リスロンGX40RPアドバンスの選定理由と導入効果
船木工場長は、選定の経緯について「出版社との取引が多く、とくに学習参考書で支給される紙は大半が特寸紙である。天地方向では通常よりも12〜13ミリ短く、効率的に両面を仕上げるためには機械選定が重要になる。具体的には、片咥えの印刷機から選ぶ必要があった」とし、「これまで使用していた他社製ダブルデッキ型表面4色/裏面4色機では、表裏の見当精度やファンアウトなどの課題があり、調整するオペレーターに大きな負担がかかっていた。その点で、ストレスなく作業できるRPタイプのKOMORI機を選定した」と経緯を説明した上で「同機は、デジタル化という面で目を見張るものがあった。とくに下版データと見比べて印刷物の文字欠けなどを検知するPDF照合や、不良紙の特定に役立つナンバリングシステムは、人の目で行っていた検品作業を機械がやってくれるため、オペレーターの精神的負荷がものすごく軽減されている。特寸紙に色を管理するためのカラーパッチが入れられ、また自動見当マークも小さいため入れられる。さらに 切り替え作業の自動化や見当精度向上によって、製品の仕上がりが安定したことは、予備紙の削減にも寄与している」と話す。

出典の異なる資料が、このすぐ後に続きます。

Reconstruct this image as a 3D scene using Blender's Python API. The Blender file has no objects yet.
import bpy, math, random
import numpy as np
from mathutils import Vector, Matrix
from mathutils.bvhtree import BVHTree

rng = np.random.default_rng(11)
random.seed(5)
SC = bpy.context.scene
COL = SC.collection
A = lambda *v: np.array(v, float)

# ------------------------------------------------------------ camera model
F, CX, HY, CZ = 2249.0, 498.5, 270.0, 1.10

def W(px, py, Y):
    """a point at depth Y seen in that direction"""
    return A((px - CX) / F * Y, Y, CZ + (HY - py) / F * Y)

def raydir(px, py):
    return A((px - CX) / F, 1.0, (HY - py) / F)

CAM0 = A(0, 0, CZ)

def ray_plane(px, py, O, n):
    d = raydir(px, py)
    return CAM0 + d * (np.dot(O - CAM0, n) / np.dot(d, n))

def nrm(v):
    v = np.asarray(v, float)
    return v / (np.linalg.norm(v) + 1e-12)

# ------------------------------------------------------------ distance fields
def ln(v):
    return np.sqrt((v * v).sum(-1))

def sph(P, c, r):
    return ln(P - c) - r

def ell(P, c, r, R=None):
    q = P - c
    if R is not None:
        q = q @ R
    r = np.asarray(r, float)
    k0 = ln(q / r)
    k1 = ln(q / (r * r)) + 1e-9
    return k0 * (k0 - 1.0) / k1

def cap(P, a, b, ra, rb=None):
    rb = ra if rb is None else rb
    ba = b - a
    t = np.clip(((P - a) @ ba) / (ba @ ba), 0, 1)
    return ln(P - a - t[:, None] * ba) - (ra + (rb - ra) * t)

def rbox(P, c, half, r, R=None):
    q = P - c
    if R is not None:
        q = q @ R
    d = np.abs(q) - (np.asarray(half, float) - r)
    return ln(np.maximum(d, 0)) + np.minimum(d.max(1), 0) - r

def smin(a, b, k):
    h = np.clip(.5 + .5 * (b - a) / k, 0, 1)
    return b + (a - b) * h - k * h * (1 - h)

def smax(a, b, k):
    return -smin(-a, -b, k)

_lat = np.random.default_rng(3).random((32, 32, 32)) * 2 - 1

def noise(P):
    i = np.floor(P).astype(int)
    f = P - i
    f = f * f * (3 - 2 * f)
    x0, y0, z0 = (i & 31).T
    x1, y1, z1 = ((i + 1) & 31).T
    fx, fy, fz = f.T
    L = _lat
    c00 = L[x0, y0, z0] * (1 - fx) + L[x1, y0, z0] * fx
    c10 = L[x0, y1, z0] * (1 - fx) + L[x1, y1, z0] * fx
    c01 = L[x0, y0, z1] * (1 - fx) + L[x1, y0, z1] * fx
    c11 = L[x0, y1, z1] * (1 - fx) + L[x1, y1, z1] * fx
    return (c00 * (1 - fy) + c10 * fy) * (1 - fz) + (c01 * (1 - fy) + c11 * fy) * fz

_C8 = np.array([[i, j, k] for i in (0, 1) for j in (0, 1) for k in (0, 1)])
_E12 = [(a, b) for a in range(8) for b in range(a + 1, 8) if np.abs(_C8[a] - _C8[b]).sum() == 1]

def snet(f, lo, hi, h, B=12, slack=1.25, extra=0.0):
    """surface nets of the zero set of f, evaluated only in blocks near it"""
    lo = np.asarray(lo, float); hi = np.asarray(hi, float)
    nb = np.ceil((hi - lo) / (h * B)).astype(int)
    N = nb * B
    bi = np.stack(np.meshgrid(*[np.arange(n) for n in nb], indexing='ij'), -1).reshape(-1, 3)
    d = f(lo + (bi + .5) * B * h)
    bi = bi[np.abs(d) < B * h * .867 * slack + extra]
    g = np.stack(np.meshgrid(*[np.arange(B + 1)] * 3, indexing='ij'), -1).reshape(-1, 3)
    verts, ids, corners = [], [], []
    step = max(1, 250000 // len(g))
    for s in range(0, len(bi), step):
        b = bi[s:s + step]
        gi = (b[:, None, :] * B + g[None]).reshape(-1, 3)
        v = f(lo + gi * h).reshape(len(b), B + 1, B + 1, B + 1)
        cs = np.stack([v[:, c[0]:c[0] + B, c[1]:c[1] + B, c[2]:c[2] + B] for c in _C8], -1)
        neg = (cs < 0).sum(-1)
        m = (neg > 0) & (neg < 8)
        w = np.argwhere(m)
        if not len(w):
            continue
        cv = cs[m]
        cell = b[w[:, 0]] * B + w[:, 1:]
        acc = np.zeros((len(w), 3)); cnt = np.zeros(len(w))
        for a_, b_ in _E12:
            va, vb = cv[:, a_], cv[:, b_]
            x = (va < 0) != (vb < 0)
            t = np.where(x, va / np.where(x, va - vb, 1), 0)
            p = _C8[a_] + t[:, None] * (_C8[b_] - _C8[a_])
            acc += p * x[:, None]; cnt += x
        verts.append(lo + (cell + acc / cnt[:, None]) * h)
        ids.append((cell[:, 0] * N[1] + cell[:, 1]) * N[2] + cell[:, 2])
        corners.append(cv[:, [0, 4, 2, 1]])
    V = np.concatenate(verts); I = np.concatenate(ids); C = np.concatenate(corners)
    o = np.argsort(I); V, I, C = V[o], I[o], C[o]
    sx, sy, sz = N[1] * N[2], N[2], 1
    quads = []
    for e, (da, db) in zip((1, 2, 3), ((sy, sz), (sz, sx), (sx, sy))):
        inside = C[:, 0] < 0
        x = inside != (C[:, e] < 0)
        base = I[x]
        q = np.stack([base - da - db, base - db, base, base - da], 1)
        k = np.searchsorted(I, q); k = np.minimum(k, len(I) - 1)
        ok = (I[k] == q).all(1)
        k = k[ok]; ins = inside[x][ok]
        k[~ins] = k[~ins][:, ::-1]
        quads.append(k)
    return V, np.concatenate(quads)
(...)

石井課長は「PQA-S(インライン品質管理装置)やPDF照合装置で大きな反応がなければ検品なしで進めており、短納期、コスト削減に貢献していると思う。また、印刷中の濃度変化はKID(コモリインフォメーション・ディスプレイ)で確認できるので、抜き取り検査の回数も減らせている」と話す。
船木工場長は、印刷部門の生産体制について 「4台6名体制が、3台5名体制になった。1人減ったにもかかわらず、前年とほぼ同じ売り上げを達成した。オペレーターが機械に慣れると、今後さらに大きな収益を期待できる」と明かす。
配置転換が可能になった人員は、同時期に導入した自動紙積機を担当している。段取り面の充実化が図れ、生産効率もさらに上がっているという。
KP-コネクト プロで出荷完了までの全工程の改善ポイントを可視化
今後は、KP-コネクト プロを基盤とした生産管理体制を、従来の後加工までに加え発送工程まで広げ、工場内の作業スケジューリングを1本化する計画だ。

行武次長は「製品が完成するまでの作業時間と出荷までに発生する待機時間を可視化することで、製品が"寝ている時間〟を明確にし、効率改善のポイントを見つけたいと考えている。下版から出庫までのリードタイムを短縮することは、チャンスロスやコストメリットの観点から、大きな効果をもたらす。KP-コネクト プロの効果的な活用は、営業の受注活動においても競争力を強化する重要な武器となるでしょう」と話す。
明石社長は「『印刷と製本を中心とする生産体制の維持』と『印刷・製本以外の収益構造の確立と発展』の両目標を実現するために、人材や組織の在り方をどのようにしていくべきか、全社員参加で議論を深めている。3年から5年での目標達成を目指して取り組んでいく」と展望を語った。